Facing your fears can really be frightening

Facing your fears can really be frightening
                        

One of the great pleasures I’ve had over the years I’ve been writing has been the occasional invitation to speak in front of people, sometimes students, sometimes civic or church groups.

It was difficult for me, at first, to fully comprehend the notion that such a thing was possible; I mean, c’mon … me? What in the world could I talk about that would interest total strangers?

And then it occurred to me that’s what I do, anyway, if you take away the “personal appearance” part of the equation.

So I never prepared much, except to plan what I would wear, and that mostly boiled down to the question of wearing a tie. As a rule I never wore one to work, except for one day a year: Dec. 8.

“Ah,” a colleague might observe on seeing me walk into the office and over to my desk. “It must be John Lennon Day again.”

But that was a simple gesture of remembrance and respect.

Getting ready for a public speaking gig involved far less symbolism. I just want to look good, and if that meant throwing on a tie, I went with it. No one would care if I did or didn’t.

As I’ve said, I hardly ever gave much thought to what passed for a professional presentation, sometimes opening the session with questions from the crowd, working in pertinent biographical information as I plodded through. I had to assume most of them knew the basics, anyway, and I was genuinely interested in them and what they had to say. Again, that’s how I got “famous.”

Returning letters and phone calls, emails and cards seemed the least I could do after someone had taken the time to contact me.

It wasn’t as if I needed a staff to handle an incoming torrent.

Things took another turn after my work began appearing down here in coastal Carolina. That involved public-access television.

I got a voice mail from a man who hosted an hour-long program, asking if I’d be willing to be his guest in the studio later that week. I agreed and thus began a relationship that lasted until fall 2008, when my working days at the paper came to an end. As a matter of fact, my last appearance was just a couple of days after my exit.

He and I talked easily — by then, I was used to the format and the time constrictions — and by the end of our conversation, I felt pretty positive about what had been, up to that point, a fairly murky future, one that had given me many sleepless nights.

But his confidence in me and my writing make me feel a lot better.

Somewhere in the mountains of detritus that consume my Stereo Room, there exists a VCR tape of that appearance. I should find it and rewatch it because things are once again in an uncertain stage.

Faithful readers have already picked up on the underlying fork-in-the-road tone of my recent work, and some have gotten in touch, wondering if it’s anything beyond my usual I-as-another tendency.

I say I’m great. I say I’m fine. I say I’m ready for whatever awaits.

But I can feel the underpinnings shuddering just a little bit, the way ripples in a glass of ice water on a bedside table suggest a tsunami.

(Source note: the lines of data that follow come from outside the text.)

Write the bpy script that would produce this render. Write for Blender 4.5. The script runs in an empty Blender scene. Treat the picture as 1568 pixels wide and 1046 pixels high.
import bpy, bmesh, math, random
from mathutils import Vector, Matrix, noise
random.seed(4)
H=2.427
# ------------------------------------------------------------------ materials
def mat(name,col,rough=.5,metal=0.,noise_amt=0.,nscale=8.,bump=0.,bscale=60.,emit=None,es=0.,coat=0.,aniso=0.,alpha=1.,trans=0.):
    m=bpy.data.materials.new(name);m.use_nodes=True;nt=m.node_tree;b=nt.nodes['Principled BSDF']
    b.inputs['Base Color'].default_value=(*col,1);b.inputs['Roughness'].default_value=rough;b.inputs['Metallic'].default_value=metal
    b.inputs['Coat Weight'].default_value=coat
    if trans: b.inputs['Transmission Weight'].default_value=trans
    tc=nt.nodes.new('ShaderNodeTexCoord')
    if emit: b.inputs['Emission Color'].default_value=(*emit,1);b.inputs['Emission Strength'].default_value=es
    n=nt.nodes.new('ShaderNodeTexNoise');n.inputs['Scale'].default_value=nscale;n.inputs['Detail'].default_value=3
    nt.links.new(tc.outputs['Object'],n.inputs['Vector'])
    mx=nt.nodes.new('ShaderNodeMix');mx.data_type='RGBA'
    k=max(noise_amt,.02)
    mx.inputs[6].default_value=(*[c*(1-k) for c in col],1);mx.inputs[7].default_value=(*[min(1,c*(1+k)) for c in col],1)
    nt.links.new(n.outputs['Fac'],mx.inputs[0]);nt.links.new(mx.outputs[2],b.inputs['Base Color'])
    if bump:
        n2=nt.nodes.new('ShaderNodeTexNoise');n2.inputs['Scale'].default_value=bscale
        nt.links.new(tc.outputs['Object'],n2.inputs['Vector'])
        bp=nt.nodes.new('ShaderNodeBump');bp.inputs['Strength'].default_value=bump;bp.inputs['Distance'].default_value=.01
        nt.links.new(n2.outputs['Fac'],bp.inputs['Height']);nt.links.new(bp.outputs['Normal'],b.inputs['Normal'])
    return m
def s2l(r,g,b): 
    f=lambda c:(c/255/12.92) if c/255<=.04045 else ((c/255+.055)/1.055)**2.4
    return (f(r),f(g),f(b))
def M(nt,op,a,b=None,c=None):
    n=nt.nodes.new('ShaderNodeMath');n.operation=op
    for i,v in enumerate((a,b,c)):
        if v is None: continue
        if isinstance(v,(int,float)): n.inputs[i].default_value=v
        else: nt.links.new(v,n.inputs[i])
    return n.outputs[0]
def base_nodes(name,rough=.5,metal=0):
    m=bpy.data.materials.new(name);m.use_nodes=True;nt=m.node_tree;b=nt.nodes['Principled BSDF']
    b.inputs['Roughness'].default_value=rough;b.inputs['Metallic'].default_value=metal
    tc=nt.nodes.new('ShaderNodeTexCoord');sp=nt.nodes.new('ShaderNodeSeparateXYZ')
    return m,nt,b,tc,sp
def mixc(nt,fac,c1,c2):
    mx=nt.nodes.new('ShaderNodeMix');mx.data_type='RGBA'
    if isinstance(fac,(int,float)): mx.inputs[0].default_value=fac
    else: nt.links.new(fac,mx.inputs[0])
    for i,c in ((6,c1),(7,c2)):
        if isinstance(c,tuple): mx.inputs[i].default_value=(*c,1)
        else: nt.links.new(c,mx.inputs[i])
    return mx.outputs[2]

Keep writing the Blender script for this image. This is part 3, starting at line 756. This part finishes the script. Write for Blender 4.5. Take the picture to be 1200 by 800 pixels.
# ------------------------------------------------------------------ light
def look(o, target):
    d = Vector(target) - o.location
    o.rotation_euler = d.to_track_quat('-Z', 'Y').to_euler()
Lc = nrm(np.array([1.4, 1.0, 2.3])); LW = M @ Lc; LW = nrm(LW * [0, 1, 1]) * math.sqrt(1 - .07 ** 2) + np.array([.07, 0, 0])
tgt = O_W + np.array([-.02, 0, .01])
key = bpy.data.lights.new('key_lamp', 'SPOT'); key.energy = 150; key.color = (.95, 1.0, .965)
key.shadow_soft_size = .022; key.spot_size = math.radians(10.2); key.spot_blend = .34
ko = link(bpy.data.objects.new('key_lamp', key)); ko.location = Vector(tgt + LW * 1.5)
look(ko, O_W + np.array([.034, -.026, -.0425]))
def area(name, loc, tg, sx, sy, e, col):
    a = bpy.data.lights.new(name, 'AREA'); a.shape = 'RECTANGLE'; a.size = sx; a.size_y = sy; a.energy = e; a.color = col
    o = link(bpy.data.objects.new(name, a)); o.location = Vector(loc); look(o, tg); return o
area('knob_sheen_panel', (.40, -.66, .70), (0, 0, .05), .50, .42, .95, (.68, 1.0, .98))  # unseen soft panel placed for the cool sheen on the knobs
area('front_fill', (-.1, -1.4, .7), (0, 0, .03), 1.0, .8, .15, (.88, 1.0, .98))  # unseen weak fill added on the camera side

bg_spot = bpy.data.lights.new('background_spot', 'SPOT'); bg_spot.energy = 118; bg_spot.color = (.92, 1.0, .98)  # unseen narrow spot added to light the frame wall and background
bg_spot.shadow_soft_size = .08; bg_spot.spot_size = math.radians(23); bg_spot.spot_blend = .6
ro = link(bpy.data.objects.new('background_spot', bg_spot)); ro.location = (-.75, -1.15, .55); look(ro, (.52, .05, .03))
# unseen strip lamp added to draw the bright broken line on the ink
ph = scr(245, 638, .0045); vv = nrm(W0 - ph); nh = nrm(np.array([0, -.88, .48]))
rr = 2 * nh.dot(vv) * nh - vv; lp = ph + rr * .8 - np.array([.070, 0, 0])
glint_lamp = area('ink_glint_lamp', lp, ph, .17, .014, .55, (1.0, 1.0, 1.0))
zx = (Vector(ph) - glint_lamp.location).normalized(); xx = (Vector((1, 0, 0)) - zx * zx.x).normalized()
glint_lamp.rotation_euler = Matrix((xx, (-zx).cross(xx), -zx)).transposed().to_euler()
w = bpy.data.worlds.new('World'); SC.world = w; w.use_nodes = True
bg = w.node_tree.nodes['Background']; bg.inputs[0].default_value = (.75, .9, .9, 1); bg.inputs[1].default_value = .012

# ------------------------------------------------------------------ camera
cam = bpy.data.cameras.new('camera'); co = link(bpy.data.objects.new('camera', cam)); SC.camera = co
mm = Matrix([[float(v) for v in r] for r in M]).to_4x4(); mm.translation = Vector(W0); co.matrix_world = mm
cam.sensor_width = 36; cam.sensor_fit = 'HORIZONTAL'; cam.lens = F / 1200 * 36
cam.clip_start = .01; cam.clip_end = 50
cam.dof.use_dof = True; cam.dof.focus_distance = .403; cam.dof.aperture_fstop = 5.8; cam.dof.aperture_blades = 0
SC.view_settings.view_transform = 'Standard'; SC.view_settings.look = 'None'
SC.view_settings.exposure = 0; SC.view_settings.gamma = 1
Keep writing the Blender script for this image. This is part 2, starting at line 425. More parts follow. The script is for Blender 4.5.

To lift an apt line from Creedence’s “Bad Moon Rising” — “Looks like we’re in for nasty weather, one eye is taken for an eye.”

It’s all been a little too Halloween-ish lately, the kind of vibe that makes you hear things in the night, creaks in the moaning wind.

When I was a kid, I loved movies that scared the hell out of me; in fact, my best friend and I used to sit up late on Friday nights, watching something called “Chiller Theater,” a double-feature monster fest that never failed to get the blood curdling. We used our allowances to save up for models of Frankenstein, Dracula, the Mummy and the Wolfman while also pooling our remaining resources for the latest edition of “Famous Monsters of Filmland.”

Our parents weren’t exactly pleased with us, I suppose, but I don’t remember any of them volunteering to pull up a chair and join us.

They already had enough to worry about, what with Sputnik, the Cuban Missile Crisis, the threat of inflation and escalating American involvement in a faraway place called Vietnam.

They just probably figured it was OK for us to imagine our fears.

Speaking of being afraid, studies have shown that among the things that frighten people the most — right up there with global thermonuclear war and the return of disco — is speaking in public.

There is something inherently frightening, it seems, embedded in the nakedness of standing in front of a crowd waiting to hear from you, that the experts urge for you to think of them without clothes.

As someone who has spoken in front of groups ranging from high school seniors to senior citizens, let me tell you this is bad advice.

What you want to do, instead, is find your voice, follow your instincts and, whenever possible, ask, “Any more questions?”